Six months back, two students passed all the 16 subjects in the examinations conducted at the Actuarial Society of India and were picked up by Birla SunLife Insurance Company and Metlife Insurance Company. Another two passed last year and were picked up by international consulting firms.

Fifty of the 1,350 students now enrolled at the Actuarial Society of India have already been picked up by new insurance companies.

Insurance companies are also sending employees overseas for actuarial training. SBI Life Insurance Company and HDFC Standard Life, among others, have sent employees for training to Edinburg in the UK.

Actuaries have been contributing to more than the insurance profession. Worldwide, actuarial talent is used to a far greater extent in the financial services sector than in the insurance and pensions business.

Of the UK's 4,000 actuaries, insurance companies employ less than half (around 1,500). A number of actuaries are on the payrolls of the World Bank, the International Monetary Fund and many leading world stock exchanges.

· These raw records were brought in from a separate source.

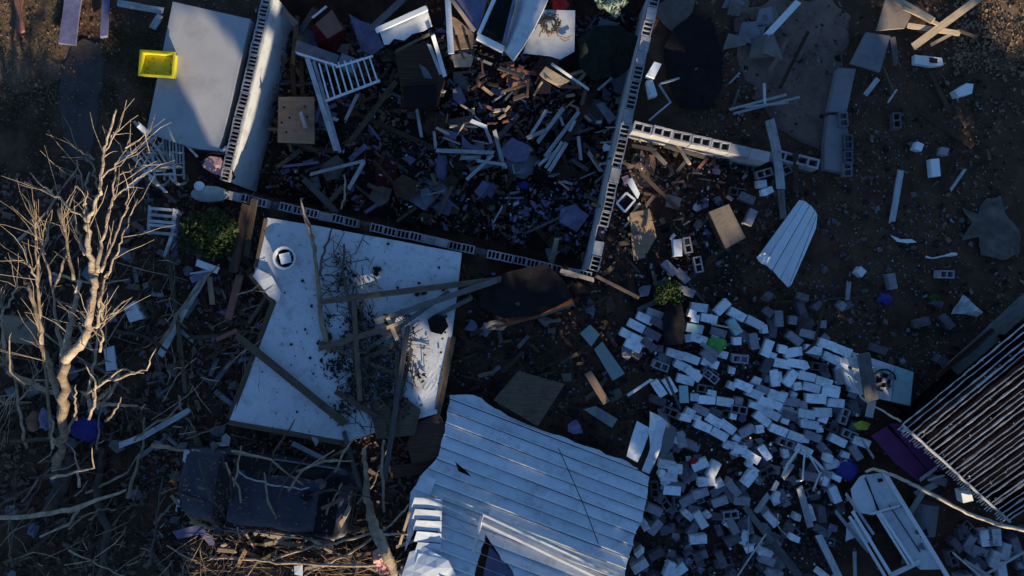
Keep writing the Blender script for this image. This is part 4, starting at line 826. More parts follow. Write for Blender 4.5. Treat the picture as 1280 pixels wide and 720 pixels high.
# ------------------------------------------------------------------ white door frame wreck
def door_frame():
    r = empty('door_unit', U(1130, 660, .1)); tag(r, 'long white battered door unit with a dark opening under the thick cable', 'door')
    sheet('skin', [(1064, 612, .5), (1075, 597, .5), (1082, 594, .5), (1098, 645, .5), (1068, 640, .5)], .5, .03, 'white', parent=r, amp=.02, sub=1)
    sheet('skin', [(1083, 594, .52), (1106, 591, .54), (1130, 632, .55), (1100, 640, .52)], .52, .03, 'panel', parent=r, amp=.012, sub=1)
    sheet('skin', [(1100, 642, .52), (1131, 633, .55), (1168, 690, .6), (1178, 712, .6), (1150, 712, .58), (1138, 700, .56)], .52, .03, 'panel', parent=r, amp=.02, sub=2)
    sheet('opening', [(1086, 660), (1104, 652), (1140, 703), (1110, 712)], .36, .02, 'wood_dark', parent=r)
    for a in ((1106, 592, 1185, 722, 4.5), (1099, 640, 1142, 706, 3.6), (1095, 640, 1136, 706, 2.6), (1066, 640, 1112, 716, 3.6), (1062, 646, 1106, 720, 3), (1112, 720, 1150, 702, 4)): board('rail', *a, .56, .62, 'white', parent=r, t=.06, jag=.01)
    board('seam', 1081, 597, 1100, 641, 1.3, .565, .555, 'rubber', parent=r, t=.02, jag=.003); board('seam', 1112, 632, 1150, 690, 1, .57, .60, 'rubber', parent=r, t=.02, jag=.003)
    for q in range(5): x, y = 1150 + random.gauss(0, 12), 676 + random.gauss(0, 11); S('torn_bit', [(x, y), (x + random.uniform(4, 9), y - random.uniform(0, 5)), (x + random.uniform(5, 10), y + random.uniform(3, 8)), (x - 1, y + random.uniform(4, 8))], .605, .01, random.choice(['tarp_tan', 'fabric_grey', 'fabric_dark', 'fabric_grey']), parent=r, amp=.04, sub=1)
    board('cross_bar', 1090, 642, 1126, 632, 2.2, .58, .59, 'white', parent=r, t=.03)
    sheet('torn_skin', [(1060, 655, .4), (1072, 648, .44), (1090, 672, .4), (1086, 680, .38), (1070, 672, .38), (1058, 678, .35)], .4, .02, 'white', parent=r, amp=.05, sub=2)
    sheet('dent', [(1092, 645), (1098, 640), (1102, 648), (1094, 652)], .56, .01, 'metal_dark', parent=r); sheet('dent', [(1097, 599), (1103, 598), (1104, 602), (1098, 603)], .57, .008, 'metal_dark', parent=r)
door_frame()
def cyl(name, P, m, label, cat):
    vs, fs = tube_geo([(U(*p[:3]), p[3] / 60) for p in P], 16); me = pyd(name, vs, fs); return tag(link(name, me, M[m]), label, cat)
cyl('water_heater', [(1158, 628, .25, 14), (1153, 666, .22, 14)], 'plaster', 'grey metal cylinder lying behind the white door unit', 'tank')
# green shards, balls, bags
sheet('glass_shard', [(882, 428, .3), (892, 419, .35), (905, 424, .36), (910, 432, .3), (898, 444, .3), (886, 438, .3)], .3, .03, 'green', 'bright green crumpled plastic among the white blocks', 'plastic', amp=.10, sub=2, freq=6)
sheet('plastic_strip', [(878, 427), (900, 442), (896, 447), (875, 431)], .36, .03, 'block', 'pale strip leaning across the green plastic', 'strip')
sheet('plastic_bag', [(1068, 531, .35), (1078, 526, .42), (1088, 530, .35), (1084, 537, .32), (1072, 537, .32)], .35, .06, 'yellow_green', 'yellow green crumpled bag beside hollow blocks near the shed cable', 'bag', amp=.05, sub=2, freq=6)
def blob(name, px, py, z, rx, ry, rz, m, label, cat, amp=.15):
    bm = bmesh.new(); bmesh.ops.create_icosphere(bm, subdivisions=3, radius=1); sd = random.uniform(0, 50)
    for v in bm.verts:
        k = 1 + amp * noise.noise(v.co * 1.8 + Vector((sd, 0, 0))) * 2; v.co = Vector((v.co.x * rx * k, v.co.y * ry * k, v.co.z * rz * k))
    return tag(link(name, bm_mesh(bm, name, True), M[m], None, U(px, py, z)), label, cat)
blob('blue_bag', 1059, 588, .3, .22, .2, .15, 'blue', 'round deep blue bag among the rubble above the door unit', 'bag', .2)
blob('blue_bag', 1106, 374, .12, .16, .11, .1, 'blue', 'small blue bag on the dark yard below the siding panel', 'bag', .3)
blob('green_ball', 1168, 373, .1, .11, .11, .1, 'leaf', 'small green ball lying on the dark yard', 'ball', .1)
blob('blue_tarp', 104, 535, .3, .33, .22, .12, 'blue', 'bright blue tarp bundle at the foot of the pale tree', 'tarp', .3)
blob('blue_bag', 57, 524, .4, .12, .2, .12, 'fabric_blue', 'pale blue bag stuck behind the leaning trunk', 'bag', .3)
blob('clay_pot', 42, 527, .4, .13, .2, .12, 'brick', 'reddish clay pot behind the leaning trunk', 'pot', .15)
blob('red_toy', 868, 578, .25, .09, .08, .08, 'red', 'bright red plastic toy in the dark gap of the rubble', 'toy', .3)
blob('red_bundle', 700, 4, .8, .16, .12, .1, 'red', 'bright red bundle at the top edge by the vine painted panel', 'bundle', .3)
blob('pattern_bag', 552, 208, -.95, .14, .33, .12, 'fabric_blue', 'blue patterned bag upright in the dark room', 'bag', .15)
blob('grey_cushion', 546, 240, -1.05, .45, .4, .12, 'fabric_grey', 'round dark grey cushion below the blue patterned bag', 'cushion', .15)
blob('grey_cushion', 652, 200, -.9, .34, .38, .14, 'fabric_grey', 'large grey cushion beside the fan of white slats', 'cushion', .15)
blob('purple_cloth', 655, 232, -.9, .13, .1, .08, 'blue', 'small violet cloth below the large grey cushion', 'cloth', .3); blob('purple_cloth', 657, 267, -.95, .09, .13, .08, 'fabric_blue', 'pale violet cloth in the dark corner of the room', 'cloth', .3)
# ------------------------------------------------------------------ single sheets, boxes, furniture

S('cloth_rag', [(1188, 393, .1), (1196, 380, .16), (1204, 368, .2), (1213, 374, .22), (1222, 384, .16), (1230, 390, .1), (1222, 397, .08), (1205, 392, .14)], .1, .01, 'panel', 'white crumpled cloth on the dark yard near the shed', 'cloth', amp=.06, sub=2, freq=5)
S('tarp', [(1203, 260, .08), (1222, 268, .1), (1232, 248, .14), (1250, 245, .12), (1258, 266, .1), (1275, 290, .08), (1276, 318, .08), (1252, 326, .1), (1228, 318, .1), (1224, 296, .12), (1202, 300, .08), (1212, 280, .1)], .1, .008, 'tarp_tan', 'crumpled brown tarp lying flat on the dark yard', 'tarp', amp=.10, sub=3, freq=3)
def siding():
    r = empty('siding_panel', U(990, 305, .15)); tag(r, 'torn white board siding panel tapering to a sunlit tip', 'siding')
    e = [((999, 250), (947, 322)), ((1006, 251), (956, 330)), ((1013, 256), (966, 338)), ((1019, 263), (976, 349)), ((1022, 268), (986, 359)), ((1021, 285), (990, 356))]
    for i in range(5):
        (a, b), (c, d) = e[i], e[i + 1]; S('plank', [(*a, .34), (c[0] - .8, c[1], .34), (d[0] - .8, d[1], .25 + .02 * (i % 2)), (*b, .25 + .02 * (i % 2))], .3, .02, 'white', parent=r, amp=.012, sub=1)
    S('torn_tip', [(945, 322, .35), (956, 316, .45), (964, 322, .42), (962, 334, .35), (952, 330, .4)], .4, .012, 'white', parent=r, amp=.08, sub=2, freq=6)
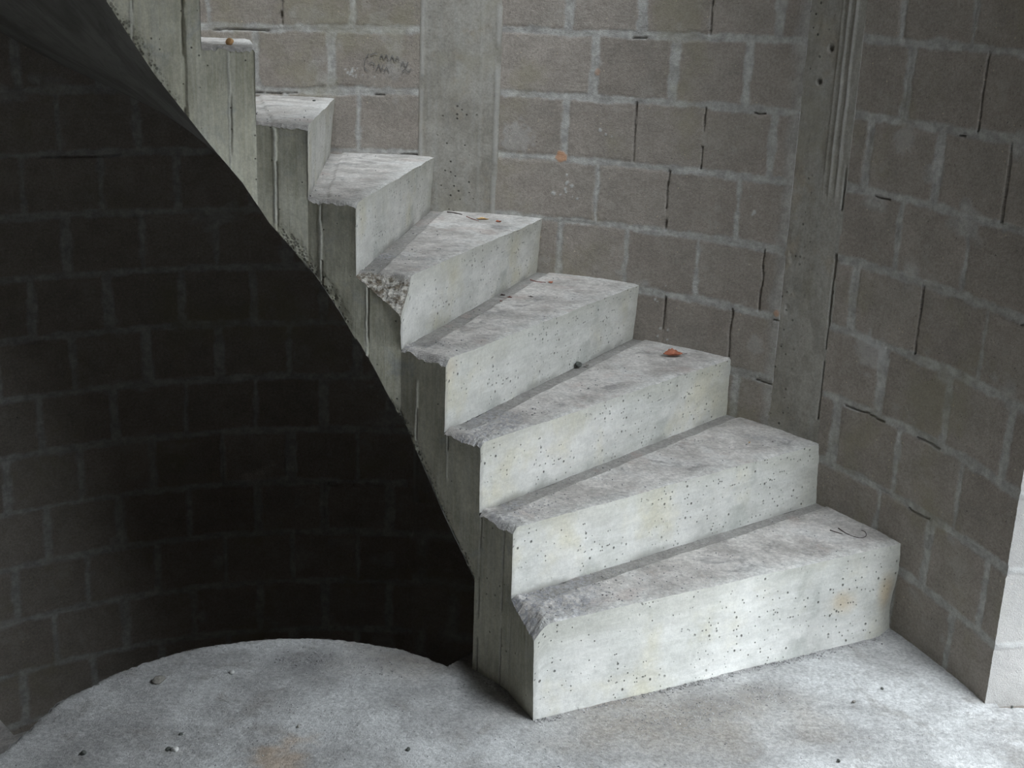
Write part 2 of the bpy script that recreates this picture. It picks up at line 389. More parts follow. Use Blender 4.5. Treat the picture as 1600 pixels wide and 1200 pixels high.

While this trend has yet to catch on in India, some actuaries argue that they could make a difference to the preparation of the country's Budget.

They can help reduce the differences between the Budget estimates, the revised estimates and the actuals.

M G Diwan, former Life Insurance Corporation of India (LIC) chairman and a leading actuary: "The chances of these figures being nearer the truth are greater if actuarial talent is used."

The Harshad Mehta scam might never have taken place had regulators appointed actuaries. While they may not necessarily have the third eye, actuaries can, using mathematical models, identify and calculate what essential performance indicators ought to be tracked on a daily basis. This would help avoid scams.

Actuaries are basically experts in the area of risk management and are best placed to decipher the level of risk-based on mathematical models.

Their expertise lies in pricing future uncertainties -- be it risks covers, stock prices, exchange values or even the level of inventory required. This is as opposed to an economist, who uses a judgmental approach in his forecast.

Actuaries through their interpretation of data can identify what optimal level of inventory a company has to maintain.

"All institutions associated with finance, whether it is the RBI, the Securities and Exchange Board of India, mutual funds, ICICI, Industrial Development Bank of India and IFCI, can be better managed if the top management takes inputs from actuaries," said Diwan.

Diwan added: "Every financial institution was affected by the Harshad Mehta scam of 1992 with the exception of LIC."

This is despite the fact that LIC has been investing in the capital market. As a percentage its investments may seem small, but in absolute terms, considering the size of its funds, its investments are sizeable, he added.